Mick O'Regan: Now was there ever a disparity between the things that were revealed to you in the process of interviewing Kathy Pettingill and what the general media coverage revealed? Is there a sense in which her story showed up either the failings or the successes of the general media coverage?

Adrian Tame: To an extent. Her elder son was a mass murderer, possibly responsible for 13 deaths, and some of the details of individual deaths certainly revealed or threw a new light on the circumstances of those people's lives, and I think there was quite a lot of new stuff, well I hope there was a lot of new stuff in the book, there's certainly very little point in rehashing a whole pile of newspaper clippings.

If Judy Moran's book is to be successful, it's going to have to say something that the public doesn't already know, and your point earlier, is it just going to be a whitewash, her view of what's been happening, or is it going to be a real revelation and an insight into the Moran family's role?

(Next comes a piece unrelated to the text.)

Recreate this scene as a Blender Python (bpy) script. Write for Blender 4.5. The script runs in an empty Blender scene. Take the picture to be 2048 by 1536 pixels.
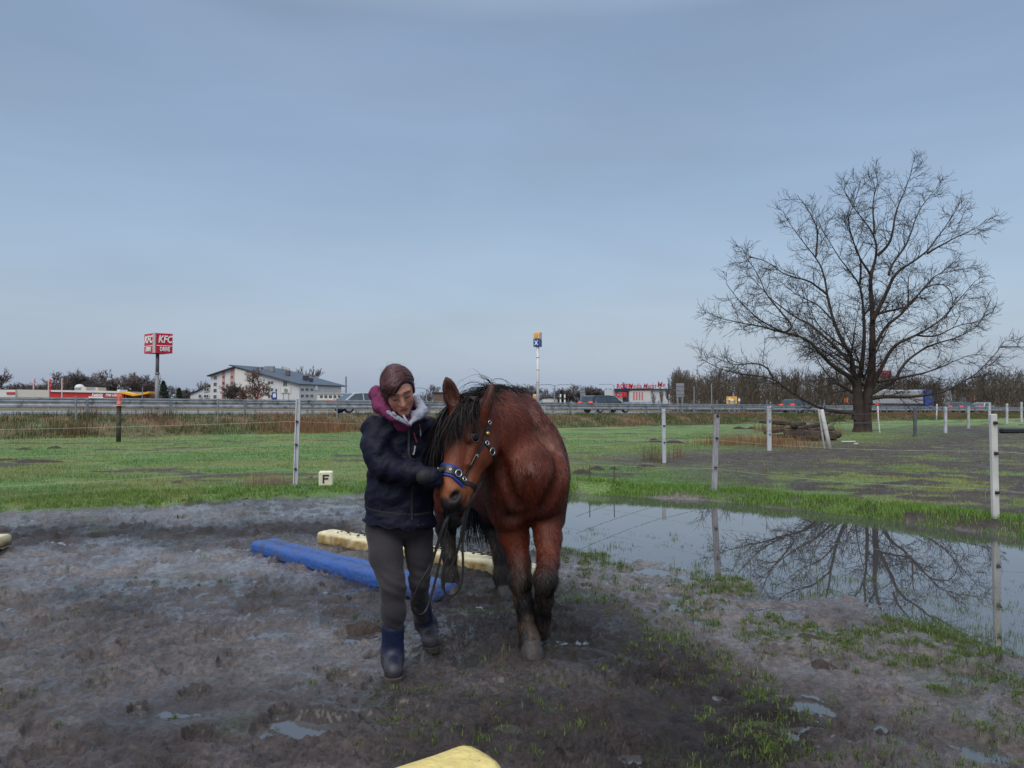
import bpy, math, random
import numpy as np
from mathutils import Vector, Matrix
sc = bpy.context.scene
C = sc.collection
rad = math.radians
# ---------------------------------------------------------------- camera
HC, F, HOR = 1.42, 1500.0, 812.0
PITCH = math.atan((HOR-768)/F)
cd = bpy.data.cameras.new('camera'); cam = bpy.data.objects.new('camera', cd); C.objects.link(cam)
cd.sensor_width = 36; cd.lens = 36*F/2048; cd.clip_end = 4000; cd.clip_start = .05
cam.location = (0, 0, HC); cam.rotation_euler = (math.pi/2+PITCH, 0, 0); sc.camera = cam
# ---------------------------------------------------------------- sky and sun
SUN_EL, SUN_AZ = rad(50), rad(200)
w = bpy.data.worlds.new('World'); sc.world = w; w.use_nodes = True
nt = w.node_tree; nt.nodes.clear(); N = nt.nodes.new; Lk = nt.links.new
out = N('ShaderNodeOutputWorld'); bg = N('ShaderNodeBackground'); bg2 = N('ShaderNodeBackground'); add = N('ShaderNodeAddShader')
sky = N('ShaderNodeTexSky'); sky.sky_type = 'NISHITA'; sky.sun_disc = False
sky.sun_elevation = SUN_EL; sky.sun_rotation = SUN_AZ; sky.air_density = 1.5; sky.dust_density = 3
bg.inputs[1].default_value = .05
Lk(sky.outputs[0], bg.inputs[0])
tc = N('ShaderNodeTexCoord'); sep = N('ShaderNodeSeparateXYZ'); Lk(tc.outputs['Generated'], sep.inputs[0])
rmp = N('ShaderNodeValToRGB'); cr = rmp.color_ramp
cr.elements[0].position = 0; cr.elements[0].color = (.30, .385, .54, 1)
cr.elements[1].position = 1; cr.elements[1].color = (1.15, 1.18, 1.25, 1)
for p, c in ((.05, (.285, .375, .53, 1)), (.15, (.245, .328, .475, 1)), (.30, (.205, .282, .412, 1)), (.46, (.178, .243, .352, 1)), (.62, (.6, .66, .75, 1))):
    e = cr.elements.new(p); e.color = c
Lk(sep.outputs[2], rmp.inputs[0])
# cloud veil: noise on the dome stretched by elevation
mp = N('ShaderNodeMapping'); mp.inputs['Scale'].default_value = (1.0, 1.0, 4.5); mp.inputs['Rotation'].default_value = (0.1, .12, .5)
Lk(tc.outputs['Generated'], mp.inputs[0])
nz = N('ShaderNodeTexNoise'); nz.inputs['Scale'].default_value = 2.6; nz.inputs['Detail'].default_value = 8; nz.inputs['Roughness'].default_value = .5
nz.inputs['Distortion'].default_value = .35
Lk(mp.outputs[0], nz.inputs[0])
mr = N('ShaderNodeMapRange'); mr.inputs[1].default_value = .3; mr.inputs[2].default_value = .72; mr.inputs[3].default_value = .91; mr.inputs[4].default_value = 1.10
Lk(nz.outputs[0], mr.inputs[0])
sc_ = N('ShaderNodeVectorMath'); sc_.operation = 'SCALE'; Lk(rmp.outputs[0], sc_.inputs[0]); Lk(mr.outputs[0], sc_.inputs['Scale'])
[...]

Well obviously she's not going to give away any family secrets, Mick, she's not going to be talking about massive drug deals and how much money was made.

But if nothing else, she will probably as I hope I did with 'The Matriarch', be able to provide some sort of a portrait of what life is like within those families, and certainly in the case of Kathy Pettingill, her experience was so unique, ten children and a large number of them involved at a very high level in criminal activity, I just find that that is a social picture that is quite fascinating, and is probably not going to be repeated, and I think that having a look behind the closed doors of that family, it may be prurient certainly, but if the subjects are prepared to talk about it and open up about it, well again, if you don't want to read it, don't buy the book.

Mick O'Regan: Journalist and author, Adrian Tame.